Determine if it's possible to exactly fill the knapsack to capacity W using any subset of items.

#include <iostream>
#include <vector>
using namespace std;

bool canFillExact(int W, vector<int>& weights, int n) {
    vector<vector<bool>> dp(n+1, vector<bool>(W+1, false));
    dp[0][0] = true;

    for (int i = 1; i <= n; i++) {
        for (int w = 0; w <= W; w++) {
            dp[i][w] = dp[i-1][w];
            if (w >= weights[i-1])
                dp[i][w] |= dp[i-1][w - weights[i-1]];
        }
    }
    return dp[n][W];
}

4. Intermediate Problems

Problem 3: Count Number of Ways to Fill Knapsack

Count how many different combinations of items can exactly fill the knapsack to a total weight W.

#include <iostream>
#include <vector>
using namespace std;

int countWays(int W, vector<int>& weights, int n) {
    vector<vector<int>> dp(n+1, vector<int>(W+1, 0));
    dp[0][0] = 1;

    for (int i = 1; i <= n; i++) {
        for (int w = 0; w <= W; w++) {
            dp[i][w] = dp[i-1][w];
            if (w >= weights[i-1])
                dp[i][w] += dp[i-1][w - weights[i-1]];
        }
    }
    return dp[n][W];
}

Problem 4: Subset with Given Difference

Given a set of integers, find the number of subsets such that the absolute difference between the sum of two subsets is equal to a given value.

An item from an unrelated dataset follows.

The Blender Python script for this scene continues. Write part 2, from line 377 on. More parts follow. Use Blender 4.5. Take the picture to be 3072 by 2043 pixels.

This can be transformed into a knapsack problem by converting the difference condition into a target sum using:

sum(S1) - sum(S2) = diff
=> sum(S1) = (totalSum + diff) / 2

#include <iostream>
#include <vector>
#include <numeric>
using namespace std;

int subsetWithDiff(vector<int>& nums, int diff) {
    int sum = accumulate(nums.begin(), nums.end(), 0);
    if ((sum + diff) % 2 != 0) return 0;
    int target = (sum + diff) / 2;

    vector<int> dp(target+1, 0);
    dp[0] = 1;

    for (int num : nums) {
        for (int j = target; j >= num; j--) {
            dp[j] += dp[j - num];
        }
    }
    return dp[target];
}

5. Hard Problem

Problem 5: 0/1 Knapsack with Item Reconstruction

Return not only the maximum achievable value but also the list of item indices that make up this optimal value. This involves backtracking through the dp table to find which items were chosen.

#include <iostream>
#include <vector>
using namespace std;

pair<int, vector<int>> knapsackWithItems(int W, vector<int>& weights, vector<int>& values, int n) {
    vector<vector<int>> dp(n+1, vector<int>(W+1, 0));

    for (int i = 1; i <= n; i++) {
        for (int w = 0; w <= W; w++) {
            if (weights[i-1] <= w)
                dp[i][w] = max(dp[i-1][w], dp[i-1][w - weights[i-1]] + values[i-1]);
            else
                dp[i][w] = dp[i-1][w];
        }
    }

    // Backtrack to find selected items
    vector<int> selectedItems;
    int w = W;
    for (int i = n; i > 0 && w > 0; i--) {
        if (dp[i][w] != dp[i-1][w]) {
            selectedItems.push_back(i-1); // i-1 is the original item index
            w -= weights[i-1];
        }
    }

    return {dp[n][W], selectedItems};
}

6. Conclusion

The 0/1 Knapsack problem demonstrates key principles of dynamic programming: overlapping subproblems and optimal substructure. Mastering it builds a foundation for solving a wide range of optimization problems, such as subset sum, partition problems, and resource allocation tasks.

Understanding both how the algorithm works and why it works is critical to applying it to new variations and constraints.